Cast Away

Publisher – The Afterthought Committee (@KingQyote)

Where to Buy – https://afterthought-committee.itch.io/cast-away

I have always loved survival horror. I’m talking anything from mundane stuff like shipwrecks and plane crashes to more exotic things like zombie apocalypses and alien invasions. It all seems so exciting! Gone are the trappings of a broken society! Survivors persist based on their individual skills and the strength of the community they’ve forged in the face of impossible odds!

Sign me up!

I mean…don’t sign me up. That actually sounds terrible. But I’d be down to experience a close facsimile of that from the safety of my living room! Enter Cast Away, a TTRPG by the Afterthought Committee.

Beloved bloody volleyball not included

In Cast Away, characters struggle against challenges put forth by the Navigator by calling upon a handful of skills and risking their physical and mental fortitude. As the game progresses and characters struggle, they slowly gain conditions (exhausted, sick, panicked, etc.) which make future successes even harder to achieve. How the game achieves this is wonderful and reminds me a bit of Savage Worlds, where the size of the dice correlates to the ability of the player.

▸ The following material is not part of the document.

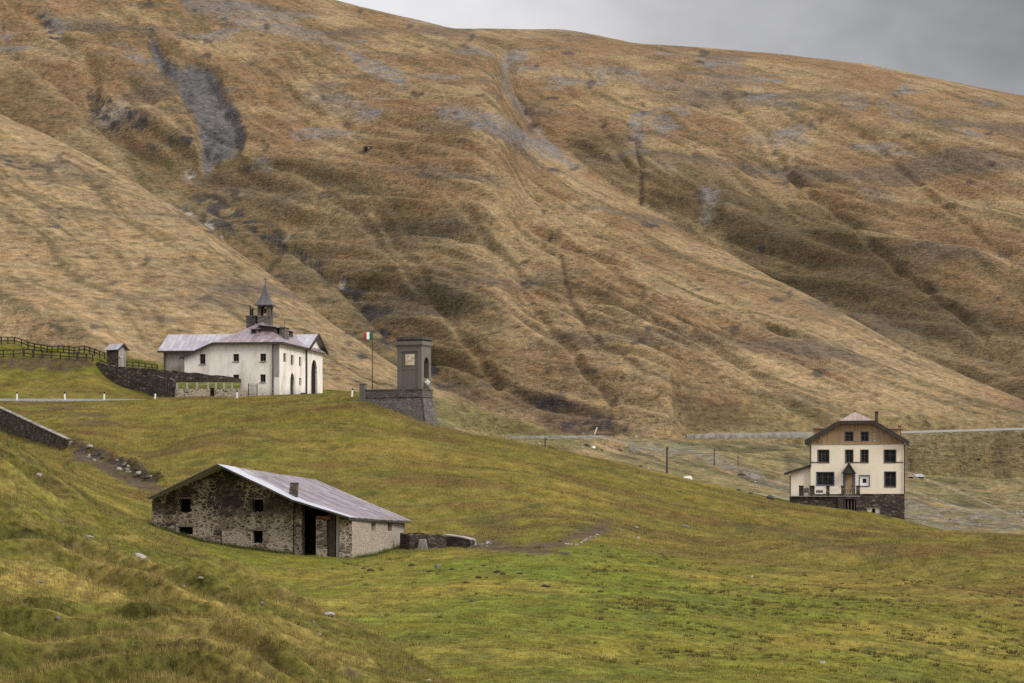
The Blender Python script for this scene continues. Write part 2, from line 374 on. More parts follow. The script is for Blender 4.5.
# bare ground: grey scree, dark rock, pale rock, soil
GREY = (.112, .107, .108); LAV = (.172, .164, .166); ROCK = (.050, .044, .044); WHITE = (.40, .37, .33); SOIL = (.070, .048, .033)
brk = sstep(-.15, .22, fbm(x / (3.2 * SCL), z / (1.6 * SCL), 331, 4, .65) + .12) * (.35 + .65 * sstep(-.35, .15, fbm(x / (7 * SCL), z / (3 * SCL), 332, 3))) * .65 + .35
scree = np.zeros(px.shape); lav = np.zeros(px.shape); rock = np.zeros(px.shape); pale = np.zeros(px.shape); soil = np.zeros(px.shape)
hi = (WHO >= 3)
scree += hi * .95 * blob(wx, wy, SLIDE, 3) * (.90 + .10 * brk)
for pts, a in [([(340,47),(375,60),(405,75),(410,88),(395,85),(350,62)], .9), ([(432,106),(475,107),(510,120),(540,140),(582,166),(570,166),(530,150),(480,128),(440,116)], .9),
               ([(500,50),(530,50),(530,62),(510,68)], .9), ([(180,-8),(250,2),(300,22),(345,46),(300,40),(240,28),(190,12)], .6), ([(300,92),(345,95),(380,115),(375,125),(330,112)], .55),
               ([(560,62),(640,68),(662,88),(610,80)], .5), ([(630,115),(646,112),(643,150),(635,150)], .9), ([(655,108),(684,126),(662,135),(650,128)], .9),
               ([(704,184),(722,190),(716,215),(702,226)], .75), ([(745,92),(805,103),(800,110),(750,104)], .6), ([(745,135),(800,128),(815,142),(760,150)], .5), ([(835,95),(868,98),(860,112),(840,108)], .5),
               ([(880,100),(915,108),(905,122),(885,115)], .45), ([(700,60),(735,58),(745,66),(705,68)], .4), ([(40,8),(70,22),(66,36),(44,26)], .8), ([(130,50),(150,62),(140,66),(122,56)], .6), ([(110,45),(145,66),(150,62),(118,40)], .4),
               ([(840,175),(880,190),(905,205),(870,200)], .35), ([(455,10),(500,30),(440,30),(400,22)], .35), ([(640,78),(760,72),(770,88),(660,92)], .35), ([(250,160),(275,158),(270,175),(252,172)], .6)]:
    lav += hi * a * blob(wx, wy, pts, 4) * brk
lav += (WHO >= 4) * .8 * sstep(.50, .85, fbm(x / 55 + 3, z / 20, 341, 3)) * brk * sstep(210, 120, py)
lav += (WHO >= 4) * line(wx, wy, [(506,60),(508,92),(532,124),(556,152)], 3.0) * .8 * brk
rock += hi * 1.05 * sstep(-.15, .3, fbm(x / 9, z / 5, 351, 4, .6)) * np.maximum.reduce([blob(wx, wy, p, 5) for p in (
    [(86,86),(108,96),(118,118),(150,122),(150,132),(112,138),(90,120)], [(126,106),(146,112),(152,126),(132,128)], [(30,5),(50,18),(66,38),(56,44),(36,22)], [(172,130),(198,138),(190,148),(170,145)],
    [(355,300),(375,300),(392,335),(388,350),(368,330)], [(205,190),(240,205),(235,232),(205,222)], [(290,245),(330,262),(300,262)], [(560,395),(600,415),(650,432),(570,432),(520,400)], [(180,192),(215,212),(300,262),(370,325),(400,352),(385,305),(330,265),(270,228),(220,197)], [(425,352),(470,392),(440,388)])])
rock += (WHO == 0) * .7 * sstep(.1, .5, sml + .5 * med) * blob(wx, wy, [(70,440),(110,450),(155,470),(166,490),(140,490),(110,474),(76,458)], 4)
rock += (WHO == 2) * .8 * sstep(.15, .5, fbm(x / 3.5, z / 1.6, 352, 3)) * blob(wx, wy, [(0,155),(70,160),(80,175),(40,172),(0,168)], 5)
rock += (WHO >= 2) * .7 * sstep(.62, .95, fbm(x / (Y * .012), z / (Y * .006), 353, 3)) * (py < 380)
pale += (WHO >= 3) * sstep(-.1, .4, fbm(x / 6, z / 5, 361, 3)) * np.maximum.reduce([blob(wx, wy, p, 3) * a for p, a in (
    ([(186,165),(197,176),(192,184),(185,174)], 1), ([(160,207),(184,209),(216,226),(226,246),(212,246),(185,224)], .8), ([(333,277),(350,275),(345,290),(336,288)], .7), ([(284,236),(296,238),(290,250)], .5), ([(350,280),(358,292),(352,296)], .4))])
soil += (WHO >= 2) * .8 * np.maximum.reduce([blob(wx, wy, p, 6) * a for p, a in (([(540,385),(600,410),(650,432),(560,434),(500,396)], .8), ([(680,392),(735,400),(760,428),(690,428)], .7), ([(800,425),(690,430),(700,420)], .7))])
soil += (WHO >= 4) * .7 * (line(wx, wy, [(560,255),(572,305),(600,345),(650,372),(700,390)], 2.2) + line(wx, wy, [(638,140),(641,205)], 1.4) * 1.2 + line(wx, wy, [(905,445),(925,462),(932,478)], 4))
# valley gravel and paths
vrough = sstep(.1, .5, fbm(x / 9, Y / 14, 374, 3)) * vf
col = mix(col, (.075, .062, .040), .55 * vrough)
grav = vf * (.45 + .55 * sstep(-.2, .25, fbm(x / 4, Y / 7, 375, 3))) * np.clip(line(wx, wy, [(585,440),(640,449),(690,450),(720,462),(760,480),(800,494)], 4.5) + blob(wx, wy, [(898,496),(950,505),(1030,514),(1030,532),(898,528)], 5) * sstep(-.5, .1, fbm(x / 9, Y / 18, 371, 3)), 0, 1)
path = (Y > 335) * np.clip((Y > 600) * line(px, py, [(905,433),(950,431.5),(1040,428)], 1.2, 1.0) * .8 + line(px, py, [(905,470),(925,479),(960,492),(990,505),(1024,520)], .9, .8) + line(px, py, [(900,487),(930,497),(960,508)], .8, .8) + line(px, py, [(760,496),(800,500)], 2.5) + line(px, py, [(690,437),(740,470),(790,487)], .7, .7) * .5, 0, 1)
soil += np.clip(blob(wx, wy, [(70,438),(110,452),(150,470),(166,492),(140,492),(110,474),(76,458)], 4) * (WHO == 0) * (.85 + .5 * sml) * 1.3 + (WHO == 0) * .8 * (line(wx, wy, [(446,533),(478,545),(530,549),(572,541),(606,526)], 4.5) * 1.7 + .5 * blob(wx, wy, [(690,512),(840,540),(930,556),(860,556),(760,535)], 4)) * (.7 + .5 * med), 0, 1)
soil += (WHO == 0) * .9 * blob(wx, wy, [(-60,357),(92,359),(100,364),(60,370),(-60,369)], 3) * sstep(-.9, 0, sml)
soil += (WHO == 0) * .7 * blob(wx, wy, [(0,402),(70,404),(140,425),(100,426),(0,412)], 3) * sstep(0, .5, fbm(x / 6, Y / 1.6, 372, 2))
soil += wA * .8 * sstep(.55, .8, fbm(x / 1.6, Y / 1.6, 373, 2))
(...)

All players start with a d12 as their highest die and that’s what they’ll use to face their first handful of challenges. Eventually, however, they will incur a condition due to a low roll. They’ll discard their d12 and move onto the d10 until their next failed roll. This slow decline from d12, d10, d8, d6, and ultimately d4 does an excellent job of reinforcing the desperation characters face as the threats gradually wear them down.

Characters can regain lost dice as long as they can clear the condition afflicting them. Of course, it’s not as likely they’ll succeed when using the smaller dice. This death spiral can eventually lead to characters losing their d4 and dying as a result. It only takes having five conditions marked on a character sheet for this to happen and, depending on how often a) the Navigator asks for rolls and b) the difficulty threshold of the roll, this can happen fairly quickly.

And so what do you do when your character inevitably eats the wrong berry and shuffles off this mortal coil?

As with most good horror games, death is not the end in Cast Away! While many other games encourage players to simply roll up another character and hop back into action, that’s not a viable solution in Cast Away, given the premise of isolation in the game. Instead, dead characters are still involved for a time in the form of haunts. Each dead character is given three d6 which can be spent to buoy or penalize the surviving players as the ghost sees fit. When the dice run out, the character’s influence fades from the game.

Ultimately, the game ends when players either find salvation or succumb to their conditions. Regardless of which way the adventure goes, one thing is for certain: Cast Away is genre emulation at its finest. This game is all the fun of survival horror without any of the dysentery!

DISCLAIMER: I do not know anyone involved with this book, nor did I receive anything for free in exchange for this review. I mean, the game is pay what you want (and it shouldn’t be – the production quality is LUDICROUSLY HIGH for a potentially free game) but I paid for it, dammit. Support independent game designers!